-- Start Data to process --
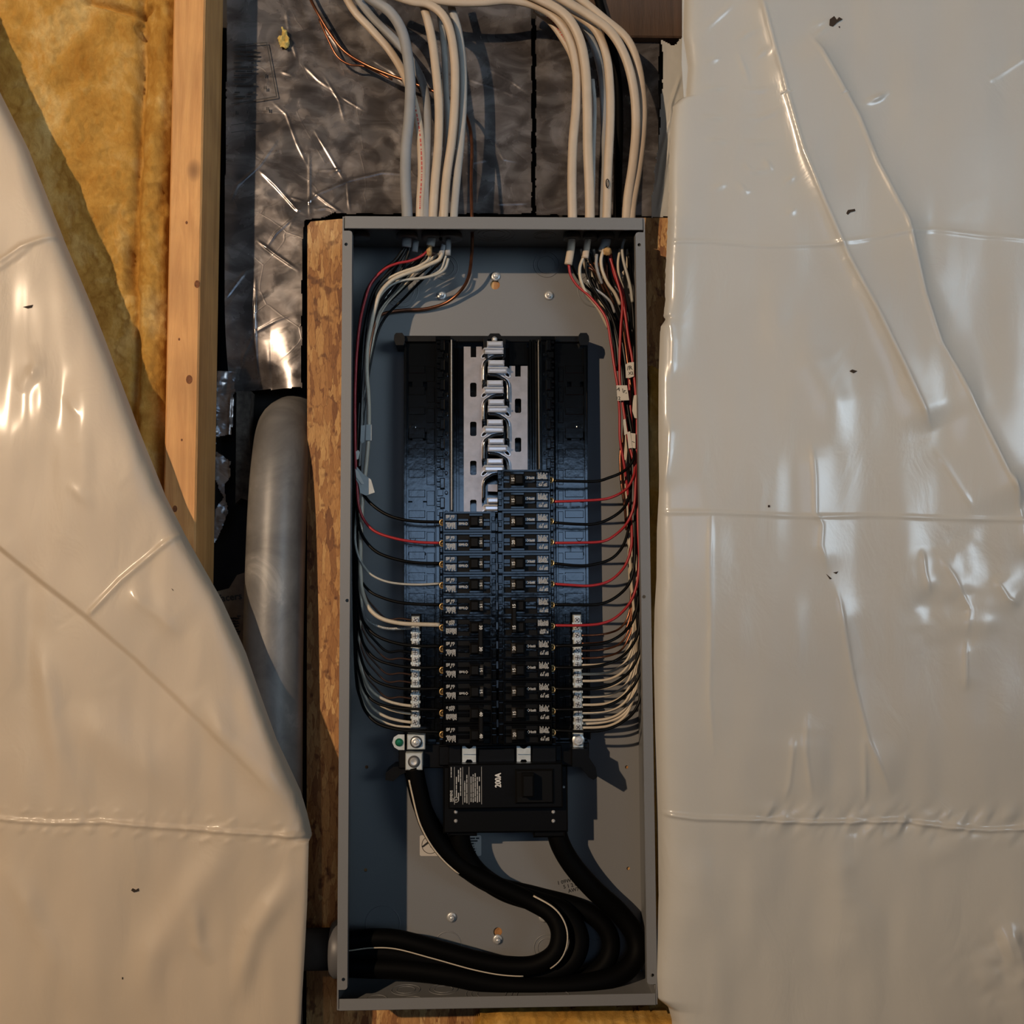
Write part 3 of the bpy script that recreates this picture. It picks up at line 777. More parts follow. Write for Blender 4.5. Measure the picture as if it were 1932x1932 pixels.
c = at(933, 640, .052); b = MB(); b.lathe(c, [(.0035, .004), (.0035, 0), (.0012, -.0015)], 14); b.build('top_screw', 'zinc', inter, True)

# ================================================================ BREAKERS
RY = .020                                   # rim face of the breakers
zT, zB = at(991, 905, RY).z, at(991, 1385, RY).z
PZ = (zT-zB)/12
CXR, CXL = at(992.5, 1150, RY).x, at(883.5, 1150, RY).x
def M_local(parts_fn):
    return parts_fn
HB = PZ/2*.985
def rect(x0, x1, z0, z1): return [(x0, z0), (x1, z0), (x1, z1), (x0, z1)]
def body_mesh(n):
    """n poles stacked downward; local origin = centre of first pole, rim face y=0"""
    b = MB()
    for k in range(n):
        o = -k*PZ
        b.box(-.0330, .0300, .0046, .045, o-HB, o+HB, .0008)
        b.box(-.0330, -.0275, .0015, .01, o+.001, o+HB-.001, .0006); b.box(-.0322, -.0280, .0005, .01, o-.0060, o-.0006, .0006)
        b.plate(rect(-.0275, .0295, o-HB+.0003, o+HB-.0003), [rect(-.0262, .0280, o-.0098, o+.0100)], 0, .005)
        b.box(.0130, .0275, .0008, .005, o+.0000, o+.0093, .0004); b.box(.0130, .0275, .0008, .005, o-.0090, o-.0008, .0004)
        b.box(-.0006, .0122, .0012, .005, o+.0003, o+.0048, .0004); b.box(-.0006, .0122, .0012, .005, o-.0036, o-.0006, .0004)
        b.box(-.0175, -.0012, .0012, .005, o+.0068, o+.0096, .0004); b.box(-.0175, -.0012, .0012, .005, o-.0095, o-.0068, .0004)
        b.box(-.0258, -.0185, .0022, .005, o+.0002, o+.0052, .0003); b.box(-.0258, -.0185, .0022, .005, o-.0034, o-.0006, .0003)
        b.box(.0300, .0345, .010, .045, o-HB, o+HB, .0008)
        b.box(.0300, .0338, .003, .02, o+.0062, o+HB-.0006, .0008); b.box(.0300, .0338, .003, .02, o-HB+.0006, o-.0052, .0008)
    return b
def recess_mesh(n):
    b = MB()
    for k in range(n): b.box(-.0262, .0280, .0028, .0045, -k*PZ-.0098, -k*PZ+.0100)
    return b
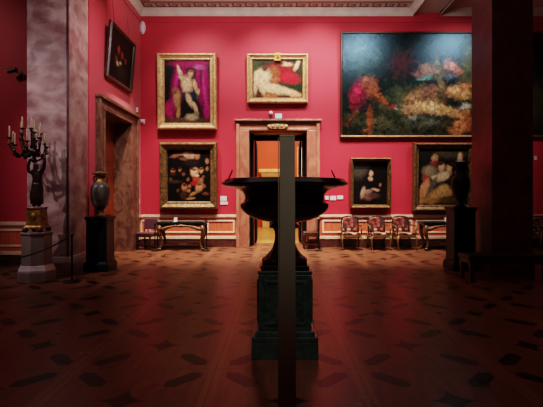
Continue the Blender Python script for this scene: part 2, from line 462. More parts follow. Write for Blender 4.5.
-- End Data to process --
**Aim:** Copy all the lines of data exactly as they appear, dropping any images.

**Result for this task:**
Write part 3 of the bpy script that recreates this picture. It picks up at line 777. More parts follow. Write for Blender 4.5. Measure the picture as if it were 1932x1932 pixels.
c = at(933, 640, .052); b = MB(); b.lathe(c, [(.0035, .004), (.0035, 0), (.0012, -.0015)], 14); b.build('top_screw', 'zinc', inter, True)

# ================================================================ BREAKERS
RY = .020                                   # rim face of the breakers
zT, zB = at(991, 905, RY).z, at(991, 1385, RY).z
PZ = (zT-zB)/12
CXR, CXL = at(992.5, 1150, RY).x, at(883.5, 1150, RY).x
def M_local(parts_fn):
    return parts_fn
HB = PZ/2*.985
def rect(x0, x1, z0, z1): return [(x0, z0), (x1, z0), (x1, z1), (x0, z1)]
def body_mesh(n):
    """n poles stacked downward; local origin = centre of first pole, rim face y=0"""
    b = MB()
    for k in range(n):
        o = -k*PZ
        b.box(-.0330, .0300, .0046, .045, o-HB, o+HB, .0008)
        b.box(-.0330, -.0275, .0015, .01, o+.001, o+HB-.001, .0006); b.box(-.0322, -.0280, .0005, .01, o-.0060, o-.0006, .0006)
        b.plate(rect(-.0275, .0295, o-HB+.0003, o+HB-.0003), [rect(-.0262, .0280, o-.0098, o+.0100)], 0, .005)
        b.box(.0130, .0275, .0008, .005, o+.0000, o+.0093, .0004); b.box(.0130, .0275, .0008, .005, o-.0090, o-.0008, .0004)
        b.box(-.0006, .0122, .0012, .005, o+.0003, o+.0048, .0004); b.box(-.0006, .0122, .0012, .005, o-.0036, o-.0006, .0004)
        b.box(-.0175, -.0012, .0012, .005, o+.0068, o+.0096, .0004); b.box(-.0175, -.0012, .0012, .005, o-.0095, o-.0068, .0004)
        b.box(-.0258, -.0185, .0022, .005, o+.0002, o+.0052, .0003); b.box(-.0258, -.0185, .0022, .005, o-.0034, o-.0006, .0003)
        b.box(.0300, .0345, .010, .045, o-HB, o+HB, .0008)
        b.box(.0300, .0338, .003, .02, o+.0062, o+HB-.0006, .0008); b.box(.0300, .0338, .003, .02, o-HB+.0006, o-.0052, .0008)
    return b
def recess_mesh(n):
    b = MB()
    for k in range(n): b.box(-.0262, .0280, .0028, .0045, -k*PZ-.0098, -k*PZ+.0100)
    return b
Continue the Blender Python script for this scene: part 2, from line 462. More parts follow. Write for Blender 4.5.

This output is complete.